Today is the last day of the year. In our culture, we make certain days more significant than others. We set expectations for these 24 hour periods like they are special. In reality, each of them is exactly like any other day of the year. Ironically, what they have in common is that they are each unique.  Yet, we place expectations on them depending on where they fall on the calendar. Yet, Christmas is supposed to be like this.  New Year’s is supposed to be like that.

I saw so many parents talking about how much they dreaded Christmas that it triggered me to look at Christmas differently this year. I had that same dread. I purposely lowered expectations, not allowing myself to be disappointed because this Christmas wouldn’t be like Christmases in the past. And, to my pleasant surprise, it worked. Christmas was not so bad. It was actually somewhat pleasant because I took it for what it was, a day to hang out with Kayla and Tywana and enjoy our time together. Four days later, I had the Christmas celebration with the parents. Again, I reset my expectations, and I got through it with minimal pain and discomfort.

For many of us parents, New Year’s Day is even worse than Christmas. New Years is a time of beginnings. Society tells us we are supposed to look forward to the upcoming year. If we are still connected to our child in the past, we will feel that we are putting another year of distance between them and us. Starting another year without our child is a milestone we don’t want to pass. We want to hold onto the past. It makes it impossible to look forward with any desire for the future. If our child stopped existing on the day their body died, it’s as if we left them there and we are continuing forward. Each year they get farther and farther behind, in our rearview mirror.  Living my life looking back has been hell. I’m choosing another way. 

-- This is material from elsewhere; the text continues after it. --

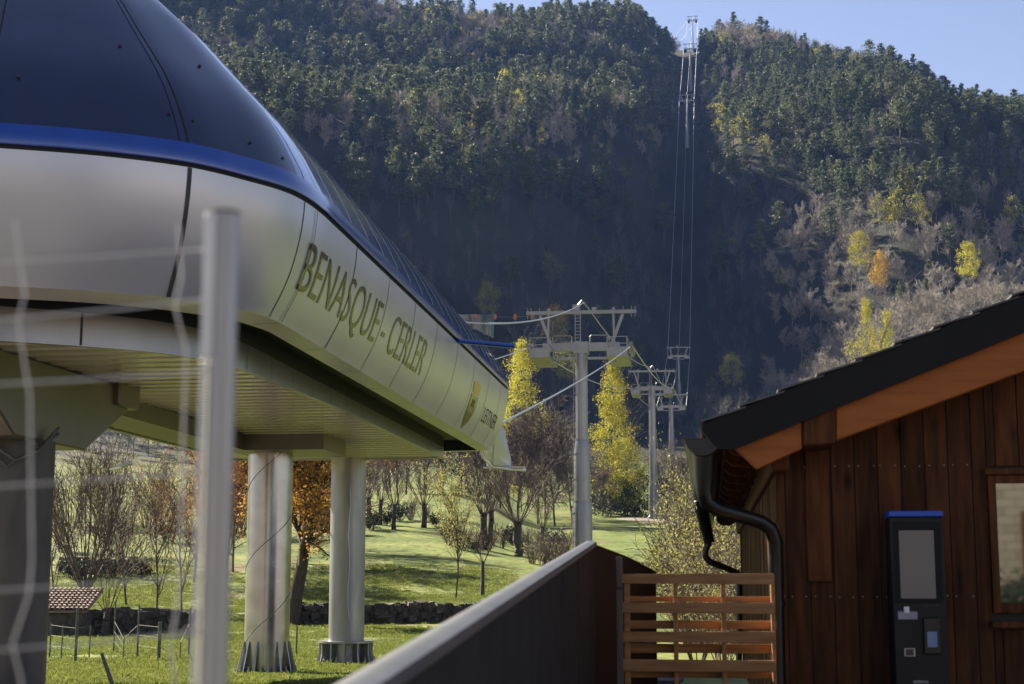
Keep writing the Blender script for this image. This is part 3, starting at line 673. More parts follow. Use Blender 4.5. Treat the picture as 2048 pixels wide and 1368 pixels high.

Therefore, I’m going to choose to look at this end of the year differently. I’m celebrating the close of 2018. 2018 has been a rough year. But, I endured. It’s been three and a half years since Shayna passed. That’s a lot of distance. I woke up this morning and congratulated myself on my journey. My God, three and a half years ago I could not anticipate getting up the next day, let alone surviving for one thousand two hundred and eighty-six days. To have made it this far is an accomplishment. When I raise that glass of champagne at midnight, I will gladly leave 2018 in the past. Good riddance.

Shayna walks with me. I didn’t leave her in 2015. Every day I know this more and more because I actively work to reinforce this truth, via my meditations, my reading, my studying, on my walks. The world tells me that my child died. I know that she simply made the transition I will make sooner than I did. She sits right here beside me on the other side of a thin veil. I refuse to leave Shayna behind in June of 2015. As time passes rather than look backward and see her fading into my past, I carry her with me, and I chooses to look forward. I long for the day when we are reunited. I rehearse that day in my meditations, meeting with her and other passed loved ones in a place in my mind. And, every day that passes brings me one day closer to her.

Adios 2018. Bring on 2019. I ‘m going to do everything I can in the coming year to fulfill my mission and to make Shayna proud of me.